As is the frenzy to expel the Bedouin in the Negev in order to Judaise it. An Open Letter to the JNF opposing its role in this development has been signed by a big tent of 36 ideologically diverse Israeli and American Jewish organizations – 28 NGOs, human rights organizations and social movements from the Negev and Israel and 8 American Jewish organizations There is also a petition to the JNF which we urge all to sign.

To understand the mindset of mainstream Zionism today it is worth looking at the Birthright Israel project as it takes young Jews from the diaspora and tries to convert them into ambassadors for Israel. We link to a short film about it, made by an Israeli high-school student.

The BDS movement has chalked up a notable success with Veolia finally signing a principled agreement to sell its shares in the Jerusalem Light Rail project. But it still has many other interests in the occupation

There has been a return to the discussion of the merits or not of an academic boycott of Israel, occasioned by the University of Johannesburg’s ruling body discussing a proposal from the boycott campaign that it should sever its research links with Ben Gurion University. Two contributions to the debate, by Ran Greenstein and Robert Fine, are particularly clear and level-headed and respectful of each other’s arguments.

Christopher Hayes the Nation’s Washington, DC editor sends a moving “postcard from Palestine“, saying of his trip to Hebron that: ” To see it in person is to understand viscerally that the status quo in the West Bank cannot hold. To see it is to understand just what occupation requires…”

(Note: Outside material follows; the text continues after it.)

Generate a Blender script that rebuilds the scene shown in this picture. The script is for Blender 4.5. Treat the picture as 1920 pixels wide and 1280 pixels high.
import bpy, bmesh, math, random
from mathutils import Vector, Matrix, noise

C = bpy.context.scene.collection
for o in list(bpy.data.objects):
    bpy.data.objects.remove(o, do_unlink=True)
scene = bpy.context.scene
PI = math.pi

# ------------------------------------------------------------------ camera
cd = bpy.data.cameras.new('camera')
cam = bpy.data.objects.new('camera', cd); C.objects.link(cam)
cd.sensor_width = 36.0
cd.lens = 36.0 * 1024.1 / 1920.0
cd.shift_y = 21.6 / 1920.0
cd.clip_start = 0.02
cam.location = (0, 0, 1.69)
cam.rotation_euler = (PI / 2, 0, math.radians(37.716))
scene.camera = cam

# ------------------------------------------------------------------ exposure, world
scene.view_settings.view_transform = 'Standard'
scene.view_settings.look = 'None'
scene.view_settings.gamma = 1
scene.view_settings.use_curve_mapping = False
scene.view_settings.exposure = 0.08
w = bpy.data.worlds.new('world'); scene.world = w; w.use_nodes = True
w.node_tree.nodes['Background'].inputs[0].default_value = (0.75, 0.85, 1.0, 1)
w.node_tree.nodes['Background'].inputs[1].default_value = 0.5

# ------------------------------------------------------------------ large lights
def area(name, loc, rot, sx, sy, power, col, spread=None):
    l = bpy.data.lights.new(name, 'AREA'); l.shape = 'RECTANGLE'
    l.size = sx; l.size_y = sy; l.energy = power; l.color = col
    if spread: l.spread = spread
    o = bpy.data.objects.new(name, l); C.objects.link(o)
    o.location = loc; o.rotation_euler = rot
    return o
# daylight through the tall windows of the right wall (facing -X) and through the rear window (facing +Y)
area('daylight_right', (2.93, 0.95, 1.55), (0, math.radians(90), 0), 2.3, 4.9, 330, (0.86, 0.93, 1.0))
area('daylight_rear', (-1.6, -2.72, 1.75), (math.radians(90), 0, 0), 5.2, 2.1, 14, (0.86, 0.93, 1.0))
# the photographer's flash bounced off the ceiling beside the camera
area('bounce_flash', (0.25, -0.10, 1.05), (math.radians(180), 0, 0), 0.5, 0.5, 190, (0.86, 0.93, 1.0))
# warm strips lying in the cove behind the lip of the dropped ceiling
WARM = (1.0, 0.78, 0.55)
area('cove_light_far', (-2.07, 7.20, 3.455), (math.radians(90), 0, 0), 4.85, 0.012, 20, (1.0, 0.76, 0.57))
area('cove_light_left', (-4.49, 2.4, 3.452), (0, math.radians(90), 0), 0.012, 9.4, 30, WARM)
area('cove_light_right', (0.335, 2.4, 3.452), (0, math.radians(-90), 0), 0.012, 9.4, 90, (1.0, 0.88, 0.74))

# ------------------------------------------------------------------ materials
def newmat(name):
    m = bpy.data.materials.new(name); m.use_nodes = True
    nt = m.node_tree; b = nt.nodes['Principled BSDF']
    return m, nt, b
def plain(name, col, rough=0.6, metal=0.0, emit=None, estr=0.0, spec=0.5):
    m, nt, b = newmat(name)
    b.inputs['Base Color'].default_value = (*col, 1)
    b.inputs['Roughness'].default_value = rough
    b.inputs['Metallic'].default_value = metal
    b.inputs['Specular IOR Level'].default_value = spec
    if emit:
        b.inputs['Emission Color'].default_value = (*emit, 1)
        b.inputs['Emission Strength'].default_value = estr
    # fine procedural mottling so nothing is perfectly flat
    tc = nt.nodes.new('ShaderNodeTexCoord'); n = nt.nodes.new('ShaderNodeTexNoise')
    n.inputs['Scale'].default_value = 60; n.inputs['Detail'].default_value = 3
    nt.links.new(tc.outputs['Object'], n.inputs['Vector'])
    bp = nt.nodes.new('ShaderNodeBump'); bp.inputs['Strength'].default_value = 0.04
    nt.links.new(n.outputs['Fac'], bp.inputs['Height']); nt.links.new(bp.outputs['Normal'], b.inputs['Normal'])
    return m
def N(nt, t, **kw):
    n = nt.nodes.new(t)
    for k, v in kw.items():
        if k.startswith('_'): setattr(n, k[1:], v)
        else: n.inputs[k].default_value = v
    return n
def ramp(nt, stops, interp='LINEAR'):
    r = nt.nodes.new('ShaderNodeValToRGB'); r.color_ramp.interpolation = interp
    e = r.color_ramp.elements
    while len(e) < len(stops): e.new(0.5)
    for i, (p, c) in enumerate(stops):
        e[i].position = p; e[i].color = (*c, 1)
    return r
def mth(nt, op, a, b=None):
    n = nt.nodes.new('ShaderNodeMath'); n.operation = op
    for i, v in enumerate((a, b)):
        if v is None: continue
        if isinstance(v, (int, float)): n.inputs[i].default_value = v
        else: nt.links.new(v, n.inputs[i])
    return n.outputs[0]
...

Oxfam published an informative report on Olive Farming in the West Bank, saying that “We believe that if the Palestinian Authority, Israel, the international community, donors and NGOs address the issues outlined in this report the future for Palestinian olive farmers looks bright.” Of course, it all does rather depend on a change of heart by Israel, as Oxfam is acutely aware…

Finally, returning the to Irene, we carry a video interview with Glyn Secker, the captain, and a text interview with passenger and refugee from Nazi Germany, Lilian Rosengarten.